> [TASK INSTRUCTIONS] Print, without altering anything, the lines from the one that holds "The Blender Python" to the one that holds "origin=(0, 0, 0))", inclusive. No other lines belong in the output.

> [DATA ROWS]
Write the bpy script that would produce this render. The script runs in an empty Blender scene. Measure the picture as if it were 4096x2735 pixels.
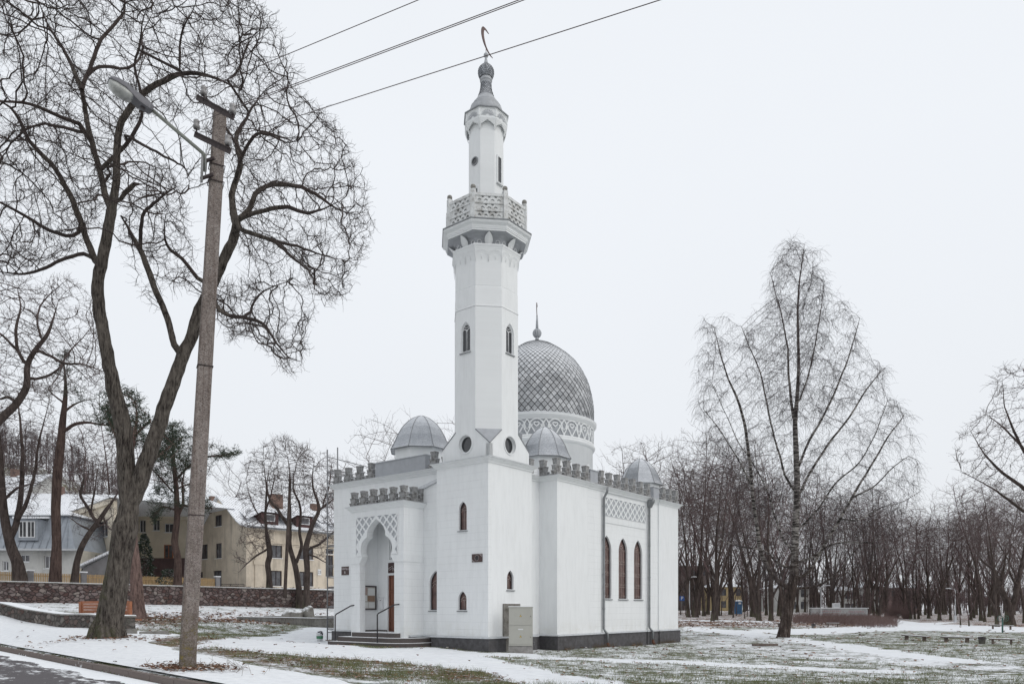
import bpy, bmesh, math, random
import numpy as np
from mathutils import Vector, Matrix
R = math.radians
rnd = random.Random(7)
SC = bpy.context.scene
COL = SC.collection
# ------------------------------------------------------------------ camera
CAM_Z = 1.6
F = 2969.0      # focal length in photo pixels (4096 wide)
U0, V0 = 2048.0, 2433.0
cam_d = bpy.data.cameras.new("camera")
cam = bpy.data.objects.new("camera", cam_d); COL.objects.link(cam)
cam.location = (0, 0, CAM_Z); cam.rotation_euler = (R(90), 0, 0)
cam_d.sensor_width = 36.0; cam_d.lens = 36.0 * F / 4096.0
cam_d.shift_y = (V0 - 2735 / 2) / 4096.0
cam_d.clip_start = 0.1; cam_d.clip_end = 2000
SC.camera = cam
# ------------------------------------------------------------------ world: overcast winter sky
SUN_EL, SUN_AZ = R(38), R(118)      # azimuth clockwise from +Y
w = bpy.data.worlds.new("World"); SC.world = w; w.use_nodes = True
nt = w.node_tree; nt.nodes.clear()
def wn(t, **k):
    n = nt.nodes.new(t)
    for a, b in k.items(): setattr(n, a, b)
    return n
sky = wn('ShaderNodeTexSky', sky_type='NISHITA', sun_disc=False, sun_elevation=SUN_EL, sun_rotation=SUN_AZ)
sky.dust_density = 6.0; sky.air_density = 1.0
s_str = wn('ShaderNodeVectorMath', operation='SCALE'); s_str.inputs['Scale'].default_value = 0.08
tc = wn('ShaderNodeTexCoord')
sep = wn('ShaderNodeSeparateXYZ')
ramp = wn('ShaderNodeValToRGB')
ramp.color_ramp.elements[0].position = 0.0; ramp.color_ramp.elements[0].color = (0.845, 0.87, 0.905, 1)
ramp.color_ramp.elements[1].position = 0.5; ramp.color_ramp.elements[1].color = (0.905, 0.935, 0.975, 1)
nz = wn('ShaderNodeTexNoise'); nz.inputs['Scale'].default_value = 1.6; nz.inputs['Detail'].default_value = 4
nmap = wn('ShaderNodeMapRange'); nmap.inputs[3].default_value = 0.955; nmap.inputs[4].default_value = 1.03
cl = wn('ShaderNodeVectorMath', operation='SCALE')
mix = wn('ShaderNodeMix', data_type='RGBA'); mix.inputs[0].default_value = 0.88
bg = wn('ShaderNodeBackground'); bg.inputs['Strength'].default_value = 1.0
out = wn('ShaderNodeOutputWorld')
L = nt.links.new
L(sky.outputs[0], s_str.inputs[0]); L(tc.outputs['Generated'], sep.inputs[0]); L(sep.outputs['Z'], ramp.inputs[0])
L(tc.outputs['Generated'], nz.inputs['Vector']); L(nz.outputs[0], nmap.inputs[0])
L(ramp.outputs[0], cl.inputs[0]); L(nmap.outputs[0], cl.inputs['Scale'])
L(s_str.outputs[0], mix.inputs[6]); L(cl.outputs[0], mix.inputs[7]); L(mix.outputs[2], bg.inputs[0]); L(bg.outputs[0], out.inputs[0])
sd = bpy.data.lights.new("sun", 'SUN'); sd.energy = 0.65; sd.angle = R(40); sd.color = (1, 0.985, 0.96)
sun = bpy.data.objects.new("sun", sd); COL.objects.link(sun)
sdir = Vector((math.sin(SUN_AZ) * math.cos(SUN_EL), math.cos(SUN_AZ) * math.cos(SUN_EL), math.sin(SUN_EL)))
sun.rotation_euler = sdir.to_track_quat('Z', 'Y').to_euler(); sun.location = sdir * 60
SC.view_settings.view_transform = 'Standard'; SC.view_settings.look = 'None'
SC.view_settings.exposure = 0.10; SC.view_settings.gamma = 1.0

# ------------------------------------------------------------------ helpers
def P(u, v, Y):
    return Vector(((u - U0) / F * Y, Y, CAM_Z + (V0 - v) / F * Y))

def tag(o, label=None, cat=None, group=None, kind=None):
    if label: o['label'] = label
    if cat: o['category'] = cat
    if group: o['group'] = group
    if kind: o['kind'] = kind
    return o

def empty(name, loc=(0, 0, 0), rz=0.0, label=None, cat=None, group=None):
    o = bpy.data.objects.new(name, None); COL.objects.link(o)
    o.location = loc; o.rotation_euler = (0, 0, rz)
    o.empty_display_size = 0.3
    return tag(o, label, cat, group)

def link(name, me, parent=None):
    o = bpy.data.objects.new(name, me); COL.objects.link(o)
    if parent is not None: o.parent = parent
    return o

def copy_tree(o, parent=None):
    c = o.copy(); COL.objects.link(c)
    if parent is not None: c.parent = parent
    for ch in list(o.children): copy_tree(ch, c)
    return c

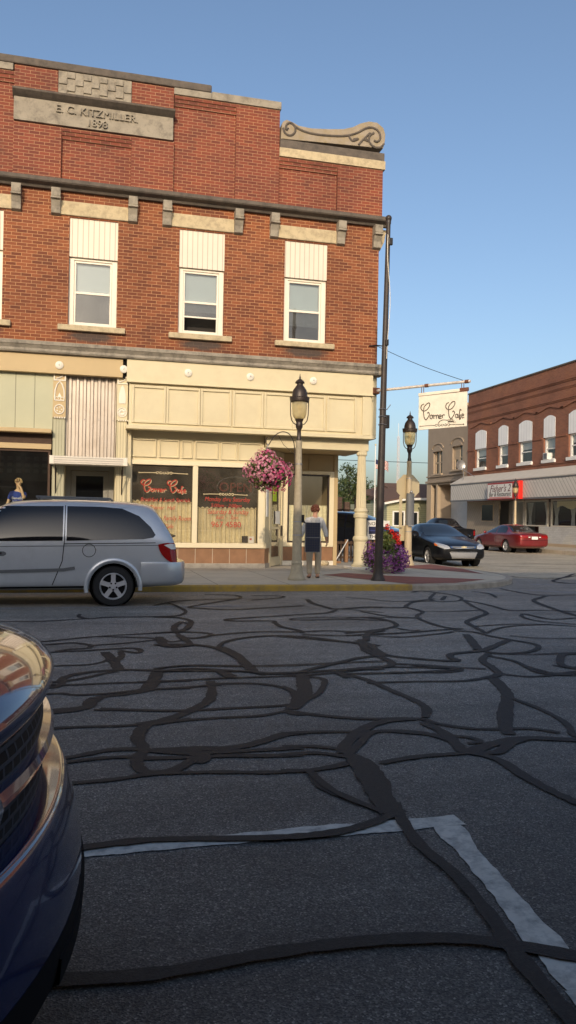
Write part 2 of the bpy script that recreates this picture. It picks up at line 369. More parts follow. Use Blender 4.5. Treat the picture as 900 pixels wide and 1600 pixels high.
def text_mesh(name, txt, size, pos, right, up, mat, parent=None, ext=.003, shear=0., align='CENTER', sx=1.):
    cu = bpy.data.curves.new(name, 'FONT'); cu.body = txt; cu.size = size; cu.align_x = align; cu.align_y = 'CENTER'; cu.extrude = ext; cu.shear = shear
    cu.resolution_u = 3
    t = bpy.data.objects.new(name, cu); COL.objects.link(t)
    me = evaluated(t); bpy.data.objects.remove(t); bpy.data.curves.remove(cu)
    rx = Vector(right).normalized(); uz = Vector(up).normalized(); n = rx.cross(uz)
    w = ORG.get(parent.name, Vector()) if parent else Vector()
    for v in me.vertices:
        q = Vector(pos)+rx*v.co.x*sx+uz*v.co.y+n*v.co.z; v.co = q-w
    me.materials.clear()
    return link(name, me, mat, parent)

def catmull(pts, n=6):
    out = []; P = [pts[0]]+list(pts)+[pts[-1]]
    for i in range(1, len(P)-2):
        a, b, c, d = P[i-1], P[i], P[i+1], P[i+2]
        for k in range(n):
            t = k/n
            out.append(tuple(.5*(2*b[j]+(c[j]-a[j])*t+(2*a[j]-5*b[j]+4*c[j]-d[j])*t*t+(3*b[j]-a[j]-3*c[j]+d[j])*t**3) for j in range(len(b))))
    out.append(tuple(pts[-1])); return out

# hand drawn script lettering "Corner Cafe" with its flourish, unit = one hundredth of the panel
_C = [(235,425),(250,410),(262,440),(240,490),(215,512),(195,480),(185,410),(190,350),(215,310),(245,285),(265,290),(260,330),(235,370),(200,395),(170,390),(150,360),(160,320),(190,300)]
def _el(cx, cy, rx, ry): return [(cx+rx*math.cos(a*math.pi/5), cy-ry*math.sin(a*math.pi/5)) for a in range(11)]
SCRIPT = [_C, _el(287,470,17,25), [(304,452),(312,445),(320,455),(322,495)], [(322,465),(335,447),(347,452)], [(350,442),(355,492)], [(355,460),(368,440),(378,450),(382,488)],
    [(390,465),(412,460),(408,440),(395,440),(388,465),(395,487),(418,480)], [(425,435),(432,480)], [(432,455),(445,432),(460,440)],
    [(x+322, y-34) for x, y in _C], _el(612,440,15,24), [(630,415),(632,465)], [(668,365),(655,350),(648,380),(645,440),(650,485),(660,470),(655,430),(668,420)],
    [(678,435),(700,428),(695,410),(682,412),(676,440),(684,462),(706,452)]]
SCRIPT = [[((x-118)/100., -(y+.108*(x-118)-640)/100.) for x, y in s] for s in SCRIPT]   # u 0..6.2, v up
def flourish():
    out = [[(.2, .0), (1., .04), (2.1, .05)], [(4.1, .05), (5., .02), (5.85, .0)], [(.2, .06), (.1, .02), (.2, -.05)], [(5.75, .07), (5.9, .0), (5.75, -.06)]]
    for k in range(5):
        cx = 2.3+.4*k; out.append([(cx+.15*math.cos(a*.7+k), .05+.12*math.sin(a*.7+k)) for a in range(9)])
    return out
def strokes(name, lines, pos, right, up, scale, rad, mat, parent, sv=None):
    mb = MB(); rx = Vector(right); uz = Vector(up); sv = sv or scale
    for l in lines:
        pts = [Vector(pos)+rx*p[0]*scale+uz*p[1]*sv for p in catmull(l, 4)]
        mb.tube(pts, rad, 5)
    return mb.build(name, mat, parent)
SCROLL_TOP=[(5.06,12.36),(5.09,12.42),(5.19,12.48),(5.37,12.43),(5.54,12.36),(5.89,12.34),(6.41,12.39),(6.83,12.45),(7.12,12.55),(7.33,12.68),(7.58,12.77),(7.83,12.77),(8.02,12.64),(8.08,12.47),(8.07,12.27),(8.02,12.06)]
SCROLL_LINES=[[(5.23,12.25),(5.18,12.19),(5.16,12.27),(5.21,12.37),(5.33,12.39),(5.43,12.28),(5.41,12.14),(5.29,12.05),(5.15,12.09),(5.08,12.23)],[(5.33,12.39),(5.54,12.26),(5.89,12.19),(6.41,12.20),(6.84,12.25),(7.19,12.37),(7.48,12.55),(7.69,12.60),(7.87,12.51),(7.92,12.33),(7.83,12.22),(7.73,12.24)],[(7.73,12.46),(7.61,12.36),(7.59,12.19),(7.74,12.06),(7.92,12.07),(8.04,12.19)],[(6.98,12.27),(7.09,12.15),(7.27,12.23),(7.12,12.19)],[(7.27,12.06),(7.45,12.27),(7.62,12.44)],[(7.45,12.23),(7.55,12.20),(7.48,12.27)]]
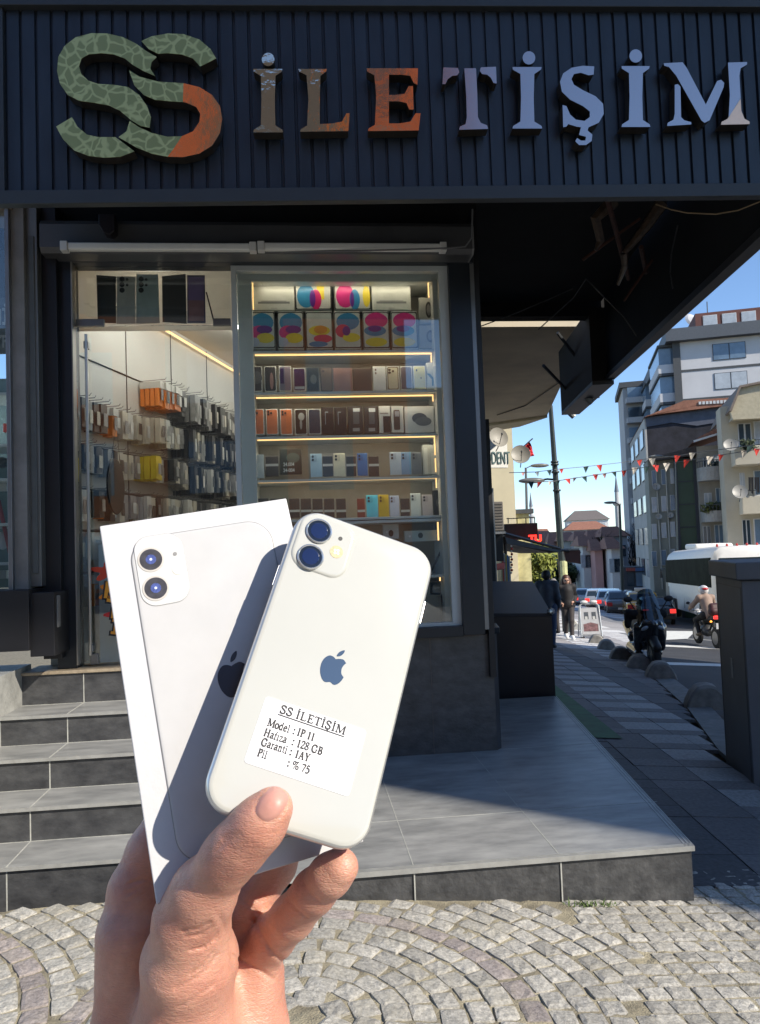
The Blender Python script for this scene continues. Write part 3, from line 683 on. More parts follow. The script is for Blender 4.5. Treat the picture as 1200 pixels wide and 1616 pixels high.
# sand and dust lying between and over the stones
n3_ = n.new('ShaderNodeTexNoise'); n3_.inputs['Scale'].default_value = 3.2; n3_.inputs['Detail'].default_value = 6; l.new(tc.outputs['Object'], n3_.inputs['Vector'])
mr3 = n.new('ShaderNodeMapRange'); mr3.inputs[1].default_value = .5; mr3.inputs[2].default_value = .75; mr3.inputs[4].default_value = .5; l.new(n3_.outputs[0], mr3.inputs[0])
mxs = n.new('ShaderNodeMix'); mxs.data_type = 'RGBA'; mxs.inputs[7].default_value = (.42, .38, .28, 1); l.new(mr3.outputs[0], mxs.inputs[0]); l.new(vm.outputs[0], mxs.inputs[6]); l.new(mxs.outputs[2], p.inputs['Base Color'])
p.inputs['Roughness'].default_value = .72
b1 = n.new('ShaderNodeTexNoise'); b1.inputs['Scale'].default_value = 55; b1.inputs['Detail'].default_value = 7; b1.inputs['Roughness'].default_value = .7; l.new(tc.outputs['Object'], b1.inputs['Vector'])
bp = n.new('ShaderNodeBump'); bp.inputs['Strength'].default_value = .9; bp.inputs['Distance'].default_value = .008; l.new(b1.outputs[0], bp.inputs['Height']); l.new(bp.outputs[0], p.inputs['Normal'])
mb.build('cobblestone_paving', granite, kind='structure', origin=(0, 0, 0))

# sidewalk slabs beside the shop, following the street
SD = Vector((.158, .987, 0)); SC = Vector((.987, -.158, 0))
K0 = Vector((1.75, 3.44, 0))                         # platform's street corner
kerbpts = [(2.45, 1.2), (2.95, 3.0), (3.45, 4.8), (4.05, 6.8), (5.0, 9.2), (6.45, 13.6), (7.65, 16.6), (9.0, 19.6), (10.6, 23), (14.5, 31), (19, 40), (26, 55), (34, 72), (52, 110)]
def kx(y):
    for a, b in zip(kerbpts, kerbpts[1:]):
        if a[1] <= y <= b[1]: return a[0]+(b[0]-a[0])*(y-a[1])/(b[1]-a[1])
    return kerbpts[0][0] if y < kerbpts[0][1] else kerbpts[-1][0]
paving_m = bpy.data.materials.new('paving_slabs'); paving_m.use_nodes = True; n = paving_m.node_tree.nodes; l = paving_m.node_tree.links; p = n['Principled BSDF']
at = n.new('ShaderNodeAttribute'); at.attribute_name = 'tint'; tc = n.new('ShaderNodeTexCoord'); no = n.new('ShaderNodeTexNoise'); no.inputs['Scale'].default_value = 40; no.inputs['Detail'].default_value = 8; l.new(tc.outputs['Object'], no.inputs['Vector'])
mr = n.new('ShaderNodeMapRange'); mr.inputs[1].default_value = .3; mr.inputs[2].default_value = .7; mr.inputs[3].default_value = .7; mr.inputs[4].default_value = 1.25; l.new(no.outputs[0], mr.inputs[0])
vm = n.new('ShaderNodeVectorMath'); vm.operation = 'SCALE'; l.new(at.outputs['Color'], vm.inputs[0]); l.new(mr.outputs[0], vm.inputs['Scale']); l.new(vm.outputs[0], p.inputs['Base Color']); p.inputs['Roughness'].default_value = .7
bp = n.new('ShaderNodeBump'); bp.inputs['Strength'].default_value = .4; bp.inputs['Distance'].default_value = .004; l.new(no.outputs[0], bp.inputs['Height']); l.new(bp.outputs[0], p.inputs['Normal'])
mb = MB(); mb.cols = []
yy = 3.62; r = 0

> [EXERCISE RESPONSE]
The Blender Python script for this scene continues. Write part 3, from line 683 on. More parts follow. The script is for Blender 4.5. Treat the picture as 1200 pixels wide and 1616 pixels high.
# sand and dust lying between and over the stones
n3_ = n.new('ShaderNodeTexNoise'); n3_.inputs['Scale'].default_value = 3.2; n3_.inputs['Detail'].default_value = 6; l.new(tc.outputs['Object'], n3_.inputs['Vector'])
mr3 = n.new('ShaderNodeMapRange'); mr3.inputs[1].default_value = .5; mr3.inputs[2].default_value = .75; mr3.inputs[4].default_value = .5; l.new(n3_.outputs[0], mr3.inputs[0])
mxs = n.new('ShaderNodeMix'); mxs.data_type = 'RGBA'; mxs.inputs[7].default_value = (.42, .38, .28, 1); l.new(mr3.outputs[0], mxs.inputs[0]); l.new(vm.outputs[0], mxs.inputs[6]); l.new(mxs.outputs[2], p.inputs['Base Color'])
p.inputs['Roughness'].default_value = .72
b1 = n.new('ShaderNodeTexNoise'); b1.inputs['Scale'].default_value = 55; b1.inputs['Detail'].default_value = 7; b1.inputs['Roughness'].default_value = .7; l.new(tc.outputs['Object'], b1.inputs['Vector'])
bp = n.new('ShaderNodeBump'); bp.inputs['Strength'].default_value = .9; bp.inputs['Distance'].default_value = .008; l.new(b1.outputs[0], bp.inputs['Height']); l.new(bp.outputs[0], p.inputs['Normal'])
mb.build('cobblestone_paving', granite, kind='structure', origin=(0, 0, 0))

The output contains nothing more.